I got to hang out with deaf people and their interpretors for awhile on a civil rights training project. It was quite an experience and quite a political education. It definitely contributed greatly to my understanding of the interaction between society, culture, language, politics, economics, and theories of mind and theories of knowledge.

In terms of theory of knowledge, trying to learn at least some ASL was fascinating. It is a language based on thinking in terms of space, position, gesture. It has a strong non-serial aspect, but makes perfect sense in a kind of random access world of vision. It is a gestalt form of thinking. The effect of this kind of thinking is to make it difficult to translate into a serial format like writing in English. When you literally translate ASL sentences, they don't make much sense. That's because a lot of meaning isn't in the words so to speak. The meaning is created in a space frame composed of the head, face, neck, upper chest, and shoulders. The dancers are the hands as they move to various locations in this space frame. This kind of space logic is not easily translated into a linear format.

My first mistake was trying to learn finger spelling and thinking that was ASL. For example, you can finger spell Obama. But he also has a name sign. Here is a quick video:

http://www.youtube.com/watch?v=67V8qWQd_EM

Notice in the first few seconds she finger spells her name for us.

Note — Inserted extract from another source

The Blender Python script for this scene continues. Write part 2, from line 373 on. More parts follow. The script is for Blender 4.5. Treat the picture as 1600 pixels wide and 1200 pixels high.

But the rest of the time she is signing ASL. Midway through she gives her name sign K-on-cheek. The cheek is the location for the feminine, and the forehead is the location for masculine. So K-on-forehead would be something like a boy's name sign.

Linguistics was so hung up on its theories of what constitutes a language, that as a field it seemed incapable of understanding ASL had to be a language since a whole group of people in this society sign it, were raised with it, study with it, etc. Of course it was language.